» **DO THIS**:
Reproduce every line of the material below, but drop the pictures.

» **DATA LINES**:
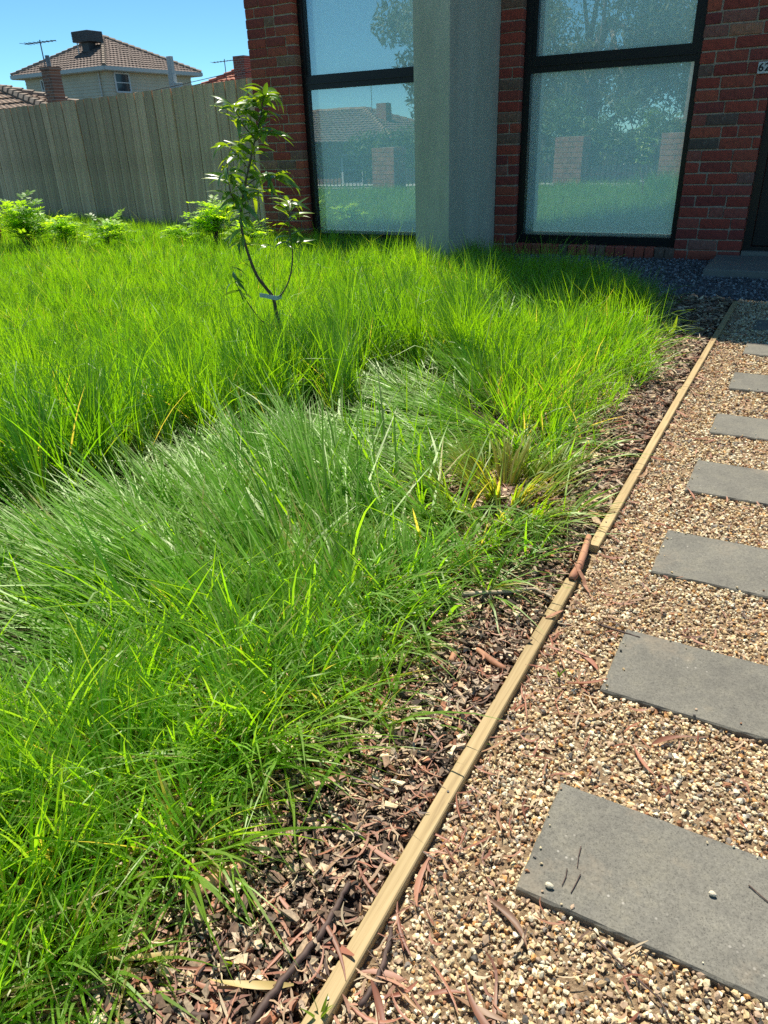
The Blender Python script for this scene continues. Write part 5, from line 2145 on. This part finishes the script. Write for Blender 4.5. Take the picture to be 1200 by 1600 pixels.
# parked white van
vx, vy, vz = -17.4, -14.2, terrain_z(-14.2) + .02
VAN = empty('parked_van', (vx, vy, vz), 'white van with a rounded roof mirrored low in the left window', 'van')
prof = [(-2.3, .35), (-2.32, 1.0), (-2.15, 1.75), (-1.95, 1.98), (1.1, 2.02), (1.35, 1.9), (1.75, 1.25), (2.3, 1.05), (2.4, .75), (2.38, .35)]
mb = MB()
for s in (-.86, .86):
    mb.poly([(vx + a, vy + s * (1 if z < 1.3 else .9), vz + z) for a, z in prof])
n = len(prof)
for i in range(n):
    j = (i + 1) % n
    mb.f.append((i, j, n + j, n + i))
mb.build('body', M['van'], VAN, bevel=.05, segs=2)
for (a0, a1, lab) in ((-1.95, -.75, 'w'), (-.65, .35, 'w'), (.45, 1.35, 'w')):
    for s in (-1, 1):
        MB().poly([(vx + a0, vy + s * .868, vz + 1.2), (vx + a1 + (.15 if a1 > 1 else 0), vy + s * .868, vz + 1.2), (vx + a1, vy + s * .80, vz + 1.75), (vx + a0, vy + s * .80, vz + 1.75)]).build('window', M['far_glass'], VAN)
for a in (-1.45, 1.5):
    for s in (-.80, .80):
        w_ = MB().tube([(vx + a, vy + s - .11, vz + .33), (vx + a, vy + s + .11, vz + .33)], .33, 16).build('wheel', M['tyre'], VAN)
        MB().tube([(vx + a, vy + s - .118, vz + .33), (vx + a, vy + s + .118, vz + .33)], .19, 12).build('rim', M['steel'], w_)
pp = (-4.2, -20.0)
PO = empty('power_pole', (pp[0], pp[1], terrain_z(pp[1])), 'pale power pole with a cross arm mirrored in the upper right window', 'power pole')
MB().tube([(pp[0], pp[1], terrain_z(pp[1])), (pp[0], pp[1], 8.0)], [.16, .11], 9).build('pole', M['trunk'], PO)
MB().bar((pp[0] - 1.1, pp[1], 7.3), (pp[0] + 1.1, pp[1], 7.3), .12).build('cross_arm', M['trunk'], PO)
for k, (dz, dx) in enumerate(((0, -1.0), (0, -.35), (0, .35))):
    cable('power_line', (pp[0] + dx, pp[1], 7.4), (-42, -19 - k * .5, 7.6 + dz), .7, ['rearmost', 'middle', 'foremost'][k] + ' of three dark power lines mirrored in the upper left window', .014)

» **WRITTEN RESPONSE**:
The Blender Python script for this scene continues. Write part 5, from line 2145 on. This part finishes the script. Write for Blender 4.5. Take the picture to be 1200 by 1600 pixels.
# parked white van
vx, vy, vz = -17.4, -14.2, terrain_z(-14.2) + .02
VAN = empty('parked_van', (vx, vy, vz), 'white van with a rounded roof mirrored low in the left window', 'van')
prof = [(-2.3, .35), (-2.32, 1.0), (-2.15, 1.75), (-1.95, 1.98), (1.1, 2.02), (1.35, 1.9), (1.75, 1.25), (2.3, 1.05), (2.4, .75), (2.38, .35)]
mb = MB()
for s in (-.86, .86):
    mb.poly([(vx + a, vy + s * (1 if z < 1.3 else .9), vz + z) for a, z in prof])
n = len(prof)
for i in range(n):
    j = (i + 1) % n
    mb.f.append((i, j, n + j, n + i))
mb.build('body', M['van'], VAN, bevel=.05, segs=2)
for (a0, a1, lab) in ((-1.95, -.75, 'w'), (-.65, .35, 'w'), (.45, 1.35, 'w')):
    for s in (-1, 1):
        MB().poly([(vx + a0, vy + s * .868, vz + 1.2), (vx + a1 + (.15 if a1 > 1 else 0), vy + s * .868, vz + 1.2), (vx + a1, vy + s * .80, vz + 1.75), (vx + a0, vy + s * .80, vz + 1.75)]).build('window', M['far_glass'], VAN)
for a in (-1.45, 1.5):
    for s in (-.80, .80):
        w_ = MB().tube([(vx + a, vy + s - .11, vz + .33), (vx + a, vy + s + .11, vz + .33)], .33, 16).build('wheel', M['tyre'], VAN)
        MB().tube([(vx + a, vy + s - .118, vz + .33), (vx + a, vy + s + .118, vz + .33)], .19, 12).build('rim', M['steel'], w_)
pp = (-4.2, -20.0)
PO = empty('power_pole', (pp[0], pp[1], terrain_z(pp[1])), 'pale power pole with a cross arm mirrored in the upper right window', 'power pole')
MB().tube([(pp[0], pp[1], terrain_z(pp[1])), (pp[0], pp[1], 8.0)], [.16, .11], 9).build('pole', M['trunk'], PO)
MB().bar((pp[0] - 1.1, pp[1], 7.3), (pp[0] + 1.1, pp[1], 7.3), .12).build('cross_arm', M['trunk'], PO)
for k, (dz, dx) in enumerate(((0, -1.0), (0, -.35), (0, .35))):
    cable('power_line', (pp[0] + dx, pp[1], 7.4), (-42, -19 - k * .5, 7.6 + dz), .7, ['rearmost', 'middle', 'foremost'][k] + ' of three dark power lines mirrored in the upper left window', .014)